"Tutsaklar caddenin ortasında bize el sallıyorlar, öpücük gönderiyorlar, parmaklarıyla zafer işareti yapıyorlar, yumruklarını kaldırıyorlardı. Peşlerinden gidiyorduk, her iki kaldırımda yüzlerce kadındık, belki bin. Onlara vurduklarında haykırıyorduk. Garın yakınlarına gelindiğinde, kadınların hepsi bağırmaya koyuldu. Bunu başlatan kimdi bilmiyorum. Sözler, küfürler veya talepler değildi ağızlardan çıkan, bir çığlıktı yalnızca. Bir süre sonra öbürleri gibi bağırdığımı fark ettim. İlkin alçak sesle, sonra biraz daha yüksek, sonra çok yüksek sesle."

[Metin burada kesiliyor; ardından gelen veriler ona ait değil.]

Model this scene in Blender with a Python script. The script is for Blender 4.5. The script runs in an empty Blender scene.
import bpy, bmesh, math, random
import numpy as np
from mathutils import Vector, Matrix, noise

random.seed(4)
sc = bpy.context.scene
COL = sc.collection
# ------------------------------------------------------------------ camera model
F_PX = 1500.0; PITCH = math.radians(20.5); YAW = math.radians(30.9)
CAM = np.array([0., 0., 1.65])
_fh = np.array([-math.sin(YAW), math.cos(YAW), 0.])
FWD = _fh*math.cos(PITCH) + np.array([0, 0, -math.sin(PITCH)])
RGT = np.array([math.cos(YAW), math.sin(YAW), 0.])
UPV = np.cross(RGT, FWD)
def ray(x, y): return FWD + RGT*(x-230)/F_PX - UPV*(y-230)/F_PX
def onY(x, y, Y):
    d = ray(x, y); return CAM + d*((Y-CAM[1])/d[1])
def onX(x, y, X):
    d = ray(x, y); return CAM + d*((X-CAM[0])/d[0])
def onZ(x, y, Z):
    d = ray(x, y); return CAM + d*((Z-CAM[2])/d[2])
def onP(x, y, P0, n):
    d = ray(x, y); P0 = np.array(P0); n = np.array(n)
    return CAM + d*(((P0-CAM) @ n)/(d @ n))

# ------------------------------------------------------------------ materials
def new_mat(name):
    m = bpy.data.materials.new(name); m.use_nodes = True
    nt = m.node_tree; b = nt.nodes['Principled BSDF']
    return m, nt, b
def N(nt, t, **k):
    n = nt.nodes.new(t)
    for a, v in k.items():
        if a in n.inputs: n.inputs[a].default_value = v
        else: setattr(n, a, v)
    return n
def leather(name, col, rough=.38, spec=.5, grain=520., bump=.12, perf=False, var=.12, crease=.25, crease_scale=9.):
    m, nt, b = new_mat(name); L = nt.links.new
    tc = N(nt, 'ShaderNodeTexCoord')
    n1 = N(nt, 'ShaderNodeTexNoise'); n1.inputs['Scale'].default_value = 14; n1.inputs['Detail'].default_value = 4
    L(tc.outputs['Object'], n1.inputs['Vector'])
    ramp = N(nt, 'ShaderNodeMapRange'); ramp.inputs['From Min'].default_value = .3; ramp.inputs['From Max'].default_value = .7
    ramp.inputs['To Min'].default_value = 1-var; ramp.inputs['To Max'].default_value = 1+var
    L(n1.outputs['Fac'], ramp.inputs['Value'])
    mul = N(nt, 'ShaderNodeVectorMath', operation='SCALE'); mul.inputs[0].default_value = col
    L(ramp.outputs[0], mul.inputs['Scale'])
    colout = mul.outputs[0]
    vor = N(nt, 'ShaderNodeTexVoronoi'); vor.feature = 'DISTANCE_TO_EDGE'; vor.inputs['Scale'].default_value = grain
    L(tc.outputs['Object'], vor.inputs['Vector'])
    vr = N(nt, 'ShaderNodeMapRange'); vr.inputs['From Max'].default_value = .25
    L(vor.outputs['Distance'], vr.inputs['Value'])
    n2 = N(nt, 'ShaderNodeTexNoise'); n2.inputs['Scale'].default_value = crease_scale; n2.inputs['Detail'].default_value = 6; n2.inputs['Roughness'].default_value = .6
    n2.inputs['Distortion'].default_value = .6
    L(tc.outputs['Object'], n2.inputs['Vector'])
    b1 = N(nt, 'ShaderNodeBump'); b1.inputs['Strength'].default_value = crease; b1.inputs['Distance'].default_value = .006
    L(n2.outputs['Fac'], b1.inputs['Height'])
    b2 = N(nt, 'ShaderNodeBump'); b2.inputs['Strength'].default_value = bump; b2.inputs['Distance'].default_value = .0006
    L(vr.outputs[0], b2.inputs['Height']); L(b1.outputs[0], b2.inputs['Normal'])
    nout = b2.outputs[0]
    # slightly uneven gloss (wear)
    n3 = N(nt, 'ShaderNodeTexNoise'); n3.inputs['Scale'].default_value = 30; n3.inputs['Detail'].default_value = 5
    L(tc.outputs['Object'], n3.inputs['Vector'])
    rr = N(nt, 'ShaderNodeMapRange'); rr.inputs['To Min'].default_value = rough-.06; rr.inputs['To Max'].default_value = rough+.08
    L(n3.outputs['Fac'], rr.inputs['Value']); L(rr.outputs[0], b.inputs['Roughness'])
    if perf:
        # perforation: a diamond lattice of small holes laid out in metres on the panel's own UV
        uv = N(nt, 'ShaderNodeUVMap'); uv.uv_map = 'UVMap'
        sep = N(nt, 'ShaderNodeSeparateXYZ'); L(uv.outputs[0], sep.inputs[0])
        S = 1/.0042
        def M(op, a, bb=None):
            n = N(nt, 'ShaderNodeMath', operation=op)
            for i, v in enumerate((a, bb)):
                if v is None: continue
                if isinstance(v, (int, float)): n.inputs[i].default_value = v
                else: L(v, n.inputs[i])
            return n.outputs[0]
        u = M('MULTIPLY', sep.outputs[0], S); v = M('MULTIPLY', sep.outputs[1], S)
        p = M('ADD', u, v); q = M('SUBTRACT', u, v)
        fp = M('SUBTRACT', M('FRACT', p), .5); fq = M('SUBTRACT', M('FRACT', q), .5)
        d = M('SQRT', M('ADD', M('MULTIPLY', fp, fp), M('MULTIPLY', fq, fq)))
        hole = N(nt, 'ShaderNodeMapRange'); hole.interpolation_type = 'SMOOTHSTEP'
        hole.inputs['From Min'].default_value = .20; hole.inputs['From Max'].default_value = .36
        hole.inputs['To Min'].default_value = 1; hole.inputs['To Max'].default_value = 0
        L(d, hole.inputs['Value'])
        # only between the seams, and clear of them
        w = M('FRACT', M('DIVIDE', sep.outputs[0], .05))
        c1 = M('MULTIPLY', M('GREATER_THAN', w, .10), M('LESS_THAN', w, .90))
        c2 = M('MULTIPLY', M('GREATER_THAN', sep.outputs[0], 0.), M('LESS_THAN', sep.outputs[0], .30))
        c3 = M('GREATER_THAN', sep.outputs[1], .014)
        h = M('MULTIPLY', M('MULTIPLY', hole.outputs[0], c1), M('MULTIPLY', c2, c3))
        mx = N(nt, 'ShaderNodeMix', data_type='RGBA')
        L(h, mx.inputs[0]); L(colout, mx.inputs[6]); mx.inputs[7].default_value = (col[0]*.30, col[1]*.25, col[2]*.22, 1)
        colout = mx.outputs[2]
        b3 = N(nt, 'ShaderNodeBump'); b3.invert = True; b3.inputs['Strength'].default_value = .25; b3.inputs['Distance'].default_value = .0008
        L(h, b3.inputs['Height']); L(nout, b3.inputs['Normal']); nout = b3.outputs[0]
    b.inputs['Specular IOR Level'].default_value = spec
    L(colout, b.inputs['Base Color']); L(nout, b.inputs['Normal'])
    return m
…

Yaşam savaşı veren gelinini her gün hastanede ziyarete giden anlatıcı, banliyö ile merkez arasındaki mesafeyi katederken geçmiş ile bugün arasında da yol almaktadır. Naziler tarafından öldürülen bir direnişçinin sevgi dolu anısı ile celladının koyu gölgesi, yılları aşıp steril hastane odasını doldururken bugün Avrupa'nın merkezindeki hayata da sorgulayıcı bir ışık düşürüyorlar. Bildiğimiz Paris'ten farklı bir Paris bu: ölümün yoksayıldığı bir kültür.
Metanetli bir yazardan ölüme ve yaşama, ümide ve direnişe, güce ve tutkuya dair yalın ve dokunaklı bir roman. Nefes almanın ihtişamına, inadına bir övgü.